То, что я говорю о «Самаритянине», я повторю и относительно «Товия» и с еще большим основанием по поводу «Учеников в Эммаусе», этого чуда искусства, достойного числиться в шедеврах мастера и затерянного в одном из углов Лувра. Одной этой маленькой картины невзрачного вида, без сколько-нибудь построенной мизансцены, тусклой по цвету, скромной, почти неловкой по фактуре, было бы довольно, чтобы навсегда утвердить величие художника. Не говоря об ученике, который все понял и всплескивает руками, ни о другом ученике, который бросает салфетку на стол и, глядя прямо в лицо Христу, вскрикивает от изумления, — кажется, можно перевести это восклицание на обычный язык; умолчим также о молодом черноглазом слуге, который, подавая блюдо, видит только одно: человека, который собирался есть, но не ест, а задумчиво обращает взгляд к небу — сохраните из этого несравненного произведения одну лишь фигуру Христа, и этого будет достаточно.
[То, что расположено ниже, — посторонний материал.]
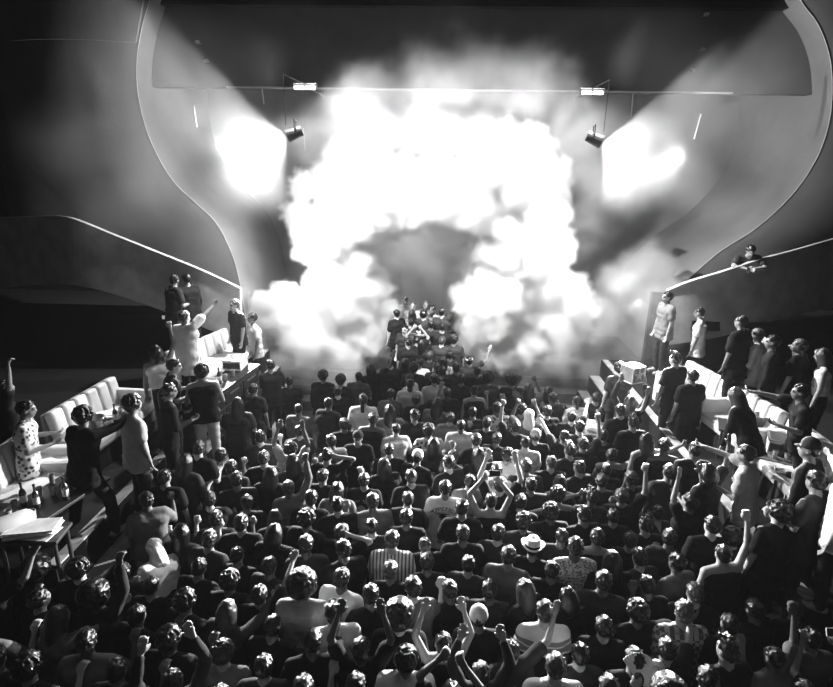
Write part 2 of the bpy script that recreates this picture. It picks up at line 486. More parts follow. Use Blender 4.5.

Кто только из художников в Риме, Флоренции, Сиене, Милане, Венеции, Базеле, Брюгге, Антверпене не писал Христа! Как только не обожествляли его, не очеловечивали, не преображали, пересказывая его жизнь, страсти, смерть, многие художники, начиная с Леонардо, Рафаэля и Тициана до ван Эйка, Хольбейна, Рубенса и ван Дейка! Как только не изображали они события его земной жизни и апофеоз его славы на небесах! Но представлял ли себе кто-нибудь его таким: бледным, исхудалым, сидящим лицом к нам, преломляющим хлеб, как некогда на тайной вечере, в одеянии странника, с почерневшими губами, сохранившими следы крестной муки, с большими карими, кроткими, широко раскрытыми, устремленными к небу глазами, с холодным ореолом, окружающим его наподобие фосфорического сияния; увидел ли кто-нибудь этот неуловимый блеск славы, непостижимый образ живого человека, который дышит, но, несомненно, уже прошел через врата смерти? Поза этого божественного призрака, его жест, не поддающийся описанию и который, конечно, нельзя скопировать, пламенность лица, лишенного четких черт, выражение, переданное одним движением губ и взглядом, — все это неизвестно чем навеяно и неведомо как создано; все это поистине бесценно. Ни у кого нет ничего подобного; ни до, ни после Рембрандта никто так не писал.